Apple’s ‘Arrogance’ Hampering Big Acquisitions: Report

Citing people who have worked on acquisitions with the company, Bloomberg is reporting that Apple has been struggling for years to pull off bigger deals because of its reluctance to work with external advisers like investment banks, and inexperience in closing and integrating large takeovers. Analysts are now saying that Apple needs at least one big acquisition to reach its $50 billion revenue target by 2021, especially in online video streaming.


In 2014, Apple made its biggest deal in its 41-year history, buying Beats Electronics for $3 billion, while its second biggest is $400 million acquisition of NeXT Computer in 1996. In comparison, Facebook in its 13-year history, has made three acquisitions of at least $1 billion, including its $22 billion WhatsApp purchase.
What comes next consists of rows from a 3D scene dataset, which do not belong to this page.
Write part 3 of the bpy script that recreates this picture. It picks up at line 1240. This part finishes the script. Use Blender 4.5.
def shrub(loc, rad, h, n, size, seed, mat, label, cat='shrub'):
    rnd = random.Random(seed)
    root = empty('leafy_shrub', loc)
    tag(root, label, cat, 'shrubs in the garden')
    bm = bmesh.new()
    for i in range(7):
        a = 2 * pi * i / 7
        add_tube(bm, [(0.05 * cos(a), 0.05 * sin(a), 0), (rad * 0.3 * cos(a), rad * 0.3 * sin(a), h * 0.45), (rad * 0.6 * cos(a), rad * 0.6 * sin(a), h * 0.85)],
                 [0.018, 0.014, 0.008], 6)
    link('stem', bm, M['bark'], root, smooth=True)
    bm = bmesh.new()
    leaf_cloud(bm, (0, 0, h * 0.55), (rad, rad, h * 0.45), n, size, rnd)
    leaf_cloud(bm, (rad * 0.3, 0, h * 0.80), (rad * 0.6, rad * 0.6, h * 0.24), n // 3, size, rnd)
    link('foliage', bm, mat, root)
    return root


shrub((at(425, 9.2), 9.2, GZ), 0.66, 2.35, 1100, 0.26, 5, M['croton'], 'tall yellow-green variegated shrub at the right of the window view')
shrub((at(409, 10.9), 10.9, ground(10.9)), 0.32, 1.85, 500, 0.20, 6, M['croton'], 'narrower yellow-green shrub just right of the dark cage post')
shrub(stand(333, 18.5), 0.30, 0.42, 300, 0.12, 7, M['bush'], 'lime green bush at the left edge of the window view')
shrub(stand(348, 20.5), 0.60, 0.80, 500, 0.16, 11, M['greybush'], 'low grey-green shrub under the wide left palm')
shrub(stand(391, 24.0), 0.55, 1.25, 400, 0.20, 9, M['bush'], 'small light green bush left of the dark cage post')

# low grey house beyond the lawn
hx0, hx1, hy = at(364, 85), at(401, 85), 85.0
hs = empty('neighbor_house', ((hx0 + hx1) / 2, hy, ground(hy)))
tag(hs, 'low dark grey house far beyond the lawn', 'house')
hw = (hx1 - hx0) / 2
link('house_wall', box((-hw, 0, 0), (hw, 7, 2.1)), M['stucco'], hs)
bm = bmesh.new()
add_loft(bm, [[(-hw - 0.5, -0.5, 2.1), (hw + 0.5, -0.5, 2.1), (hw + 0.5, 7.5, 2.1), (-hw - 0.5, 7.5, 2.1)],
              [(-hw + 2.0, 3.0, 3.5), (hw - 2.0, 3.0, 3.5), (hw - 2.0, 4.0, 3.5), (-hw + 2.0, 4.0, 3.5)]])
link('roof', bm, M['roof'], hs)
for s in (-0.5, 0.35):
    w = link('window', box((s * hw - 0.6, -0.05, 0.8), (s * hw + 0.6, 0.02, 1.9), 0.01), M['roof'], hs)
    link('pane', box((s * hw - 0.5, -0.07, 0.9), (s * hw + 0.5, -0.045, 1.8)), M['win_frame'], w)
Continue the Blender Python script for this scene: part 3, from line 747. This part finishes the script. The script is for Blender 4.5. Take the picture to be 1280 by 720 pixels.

Similarly, Google has done four such deals, while Microsoft has completed at least 10. 

Sanford C. Bernstein analyst Toni Sacconaghi believes that Apple needs at least one big acquisition in order to come up with the extra $13 billion in services revenue over the next four years.

Netflix Inc. ended 2016 with sales of less than $9 billion, so even buying that business may not be enough, the analyst said. Other potential blockbuster Apple acquisition targets include Walt Disney Co. and electric carmaker Tesla Inc., Baird analyst William Power wrote in a recent note to clients.

“They’re going to have to pursue something bigger than a Beats-like acquisition,” said Erick Maronak, chief investment officer at Victory Capital Management, which holds Apple stock among its $55 billion under management.

Apple’s deals team is composed of about a dozen people under former Goldman Sachs banker Adrian Perica, and most acquisitions take place at the behest of the company’s engineers.

People familiar with Apple’s acquisition deliberations also revealed that the company dictates terms and tells targets to take it or leave it, betting that the promise of product development support later and the chance of appearing in future iPhones are alluring enough.